I hope and pray none of you are planning on seeing Sin City: A Dame to Kill For this weekend just to see the announced teaser trailer for Quentin Tarantino‘s next movie The Hateful Eight. No, that has nothing to do with the quality of Sin City, which I saw last night and my review will be coming shortly, but everything to do with the idea of spending money on a movie ticket to see the trailer for a movie that hasn’t even started filming. How much are you going to get out of that anyway? Well, Collider (via The Playlist) has a description of said trailer and the answer is… not much:
As for the trailer, it contains no footage.
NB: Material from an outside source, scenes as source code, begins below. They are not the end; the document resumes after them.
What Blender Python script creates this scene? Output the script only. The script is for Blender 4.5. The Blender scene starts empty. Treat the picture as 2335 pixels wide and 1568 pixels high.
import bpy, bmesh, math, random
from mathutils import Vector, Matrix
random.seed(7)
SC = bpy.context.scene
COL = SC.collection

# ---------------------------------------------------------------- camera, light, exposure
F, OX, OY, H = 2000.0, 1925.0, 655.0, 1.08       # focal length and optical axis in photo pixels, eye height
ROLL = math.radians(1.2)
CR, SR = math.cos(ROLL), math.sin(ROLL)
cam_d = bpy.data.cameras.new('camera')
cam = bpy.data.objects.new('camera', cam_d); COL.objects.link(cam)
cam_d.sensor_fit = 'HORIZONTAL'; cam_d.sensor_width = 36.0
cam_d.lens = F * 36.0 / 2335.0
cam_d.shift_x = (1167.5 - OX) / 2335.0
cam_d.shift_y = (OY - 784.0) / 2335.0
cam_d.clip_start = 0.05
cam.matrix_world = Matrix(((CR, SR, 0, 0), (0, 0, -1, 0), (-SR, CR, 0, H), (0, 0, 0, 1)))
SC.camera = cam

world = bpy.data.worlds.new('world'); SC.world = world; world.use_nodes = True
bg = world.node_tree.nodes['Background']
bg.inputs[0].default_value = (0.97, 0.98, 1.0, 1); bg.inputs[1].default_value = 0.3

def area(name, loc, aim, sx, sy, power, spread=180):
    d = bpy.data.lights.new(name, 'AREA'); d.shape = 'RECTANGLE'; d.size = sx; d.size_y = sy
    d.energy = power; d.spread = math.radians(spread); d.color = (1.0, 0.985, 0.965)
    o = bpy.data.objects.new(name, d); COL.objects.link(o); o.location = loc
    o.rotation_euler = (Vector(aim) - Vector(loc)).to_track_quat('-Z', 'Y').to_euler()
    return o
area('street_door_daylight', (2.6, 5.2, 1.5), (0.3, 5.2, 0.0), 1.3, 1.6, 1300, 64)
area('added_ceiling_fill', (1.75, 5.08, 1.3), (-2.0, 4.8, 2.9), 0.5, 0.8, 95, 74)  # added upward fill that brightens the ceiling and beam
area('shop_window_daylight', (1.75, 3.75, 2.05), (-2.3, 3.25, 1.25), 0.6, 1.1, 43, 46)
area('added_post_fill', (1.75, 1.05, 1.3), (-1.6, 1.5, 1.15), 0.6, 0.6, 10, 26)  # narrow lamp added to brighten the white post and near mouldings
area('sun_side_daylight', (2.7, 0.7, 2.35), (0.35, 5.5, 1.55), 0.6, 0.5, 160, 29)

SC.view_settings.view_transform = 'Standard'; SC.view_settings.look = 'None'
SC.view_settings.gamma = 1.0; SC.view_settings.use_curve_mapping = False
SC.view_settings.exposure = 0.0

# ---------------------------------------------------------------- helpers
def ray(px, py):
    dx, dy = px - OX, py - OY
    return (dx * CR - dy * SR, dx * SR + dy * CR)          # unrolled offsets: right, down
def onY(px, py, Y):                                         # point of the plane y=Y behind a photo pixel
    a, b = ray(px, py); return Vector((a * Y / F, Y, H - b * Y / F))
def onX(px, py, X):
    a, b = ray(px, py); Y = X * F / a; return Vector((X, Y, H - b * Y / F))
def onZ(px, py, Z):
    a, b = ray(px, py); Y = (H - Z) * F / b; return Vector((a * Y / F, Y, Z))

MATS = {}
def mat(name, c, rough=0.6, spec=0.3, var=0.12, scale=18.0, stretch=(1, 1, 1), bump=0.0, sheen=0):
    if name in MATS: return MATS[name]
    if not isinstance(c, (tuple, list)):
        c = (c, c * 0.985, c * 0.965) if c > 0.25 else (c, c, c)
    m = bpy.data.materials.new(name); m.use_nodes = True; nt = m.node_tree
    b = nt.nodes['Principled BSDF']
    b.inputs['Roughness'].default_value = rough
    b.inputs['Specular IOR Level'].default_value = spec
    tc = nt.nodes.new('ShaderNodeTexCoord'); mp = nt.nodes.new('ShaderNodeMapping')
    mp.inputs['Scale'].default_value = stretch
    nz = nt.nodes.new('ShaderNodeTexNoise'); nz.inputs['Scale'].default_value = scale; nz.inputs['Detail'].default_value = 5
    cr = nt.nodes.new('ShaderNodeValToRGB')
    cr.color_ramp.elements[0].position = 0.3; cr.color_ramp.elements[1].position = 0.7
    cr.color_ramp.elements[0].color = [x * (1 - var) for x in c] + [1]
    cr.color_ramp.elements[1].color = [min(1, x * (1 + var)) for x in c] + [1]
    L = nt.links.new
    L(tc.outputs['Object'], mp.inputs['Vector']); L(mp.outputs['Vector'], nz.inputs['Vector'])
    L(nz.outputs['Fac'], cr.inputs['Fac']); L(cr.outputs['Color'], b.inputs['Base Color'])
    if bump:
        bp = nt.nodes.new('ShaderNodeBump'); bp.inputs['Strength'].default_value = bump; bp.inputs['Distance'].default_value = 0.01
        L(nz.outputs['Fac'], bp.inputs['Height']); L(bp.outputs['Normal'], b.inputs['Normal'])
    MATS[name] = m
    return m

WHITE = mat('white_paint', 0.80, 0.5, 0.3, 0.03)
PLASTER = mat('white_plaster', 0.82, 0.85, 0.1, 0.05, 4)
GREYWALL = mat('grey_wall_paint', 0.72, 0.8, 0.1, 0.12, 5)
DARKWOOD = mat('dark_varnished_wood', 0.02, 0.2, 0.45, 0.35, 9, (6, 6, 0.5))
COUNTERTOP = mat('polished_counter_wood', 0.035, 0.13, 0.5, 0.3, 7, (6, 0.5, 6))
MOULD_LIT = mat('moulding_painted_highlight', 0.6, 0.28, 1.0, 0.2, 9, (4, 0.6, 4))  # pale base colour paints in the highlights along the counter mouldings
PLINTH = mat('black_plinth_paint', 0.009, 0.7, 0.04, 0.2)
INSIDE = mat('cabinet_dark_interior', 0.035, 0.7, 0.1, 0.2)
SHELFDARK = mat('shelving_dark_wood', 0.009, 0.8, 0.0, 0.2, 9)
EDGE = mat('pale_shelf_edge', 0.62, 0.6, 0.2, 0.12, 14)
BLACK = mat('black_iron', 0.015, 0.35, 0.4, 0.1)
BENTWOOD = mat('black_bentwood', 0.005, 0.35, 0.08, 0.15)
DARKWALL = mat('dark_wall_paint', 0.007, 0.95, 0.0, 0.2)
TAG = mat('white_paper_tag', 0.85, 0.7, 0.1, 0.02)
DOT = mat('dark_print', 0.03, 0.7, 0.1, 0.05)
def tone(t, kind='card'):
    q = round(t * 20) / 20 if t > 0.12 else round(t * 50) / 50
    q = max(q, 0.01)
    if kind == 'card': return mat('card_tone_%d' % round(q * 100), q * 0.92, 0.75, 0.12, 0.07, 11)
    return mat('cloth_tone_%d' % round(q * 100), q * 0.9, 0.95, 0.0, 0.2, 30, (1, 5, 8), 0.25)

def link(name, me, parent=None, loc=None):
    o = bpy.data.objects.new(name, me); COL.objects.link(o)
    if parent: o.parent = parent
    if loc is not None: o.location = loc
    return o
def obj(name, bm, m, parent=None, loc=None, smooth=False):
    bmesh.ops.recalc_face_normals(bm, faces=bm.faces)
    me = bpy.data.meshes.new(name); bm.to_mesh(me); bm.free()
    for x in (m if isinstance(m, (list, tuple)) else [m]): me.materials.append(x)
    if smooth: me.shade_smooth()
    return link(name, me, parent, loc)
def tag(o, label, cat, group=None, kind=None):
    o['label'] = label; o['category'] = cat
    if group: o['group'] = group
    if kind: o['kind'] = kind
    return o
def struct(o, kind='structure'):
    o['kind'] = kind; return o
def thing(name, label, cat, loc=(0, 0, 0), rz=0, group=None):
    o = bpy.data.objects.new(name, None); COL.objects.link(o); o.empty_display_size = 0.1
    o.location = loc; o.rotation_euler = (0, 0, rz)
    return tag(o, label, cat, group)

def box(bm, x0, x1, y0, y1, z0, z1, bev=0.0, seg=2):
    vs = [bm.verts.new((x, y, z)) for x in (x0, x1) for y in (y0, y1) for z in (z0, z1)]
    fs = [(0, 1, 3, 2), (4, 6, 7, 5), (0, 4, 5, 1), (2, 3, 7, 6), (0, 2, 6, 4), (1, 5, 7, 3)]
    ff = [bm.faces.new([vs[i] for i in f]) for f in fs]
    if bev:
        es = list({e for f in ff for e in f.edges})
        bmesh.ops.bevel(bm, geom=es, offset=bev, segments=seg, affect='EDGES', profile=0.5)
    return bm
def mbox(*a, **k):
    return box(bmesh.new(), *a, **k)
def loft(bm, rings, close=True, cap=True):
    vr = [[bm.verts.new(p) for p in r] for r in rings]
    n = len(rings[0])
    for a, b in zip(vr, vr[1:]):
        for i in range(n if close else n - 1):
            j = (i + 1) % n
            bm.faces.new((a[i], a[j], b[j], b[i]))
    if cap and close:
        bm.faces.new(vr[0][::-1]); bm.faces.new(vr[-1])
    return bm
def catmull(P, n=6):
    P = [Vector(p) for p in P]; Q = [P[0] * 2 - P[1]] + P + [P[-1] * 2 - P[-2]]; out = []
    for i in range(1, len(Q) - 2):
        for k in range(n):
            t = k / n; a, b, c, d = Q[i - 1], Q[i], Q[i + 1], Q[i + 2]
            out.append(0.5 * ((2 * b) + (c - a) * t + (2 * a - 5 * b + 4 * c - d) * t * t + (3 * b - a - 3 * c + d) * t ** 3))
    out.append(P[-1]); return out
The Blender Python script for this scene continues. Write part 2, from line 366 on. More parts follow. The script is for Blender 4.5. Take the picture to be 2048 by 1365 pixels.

It opens on snow dunes, a western-style ballad with titles about strangers being stranded in a blizzard, but “They soon discovered they shared a deadly connection” (blood spatters on titles). The western ballad begins to rock (I can’t identify the song) as the title comes up “The New Film by Quentin Tarantino”; then it lists the Hateful Eight:
- Major Marquis Warren: “The Bounty Hunter”
- John Ruth: “The Hangman”
- Daisy Domergue: “The Prisoner”
- Chris Mannix: “The Sheriff”
- Bob: “The Mexican”
- Oswald Mobray: “The Little Man”
- Joe Gage: “The Cow Puncher”
- General Sandy Smithers: “The Confederate”
Then we see bloody numbers count up to “8″, which leads to “8 MAKES HATE”. Gunshots then shoot off “makes” then “hate” before the title turns to “The H8Ful Eight”. The music returns to a more classic western tune (there’s whistling), and puts up “From Academy Award Winner Quentin Tarantino”.
And then, the screen fills with “See It in Glorious 70mm {Super Cinemascope}”
Finally, the title “2015″ comes up, and fade to black. End trailer;
Marketing today has become ridiculous to the point I had to watch 45 minutes of a red carpet event before my screening of Sin City last night. If every screening was accompanied by such a prelude I would quit this job in an instant. It was torture, but for some reason I have to assume Dimension felt it was good marketing. Now they are enticing audiences with a trailer filled with text and sound effects in an effort to pad ticket sales.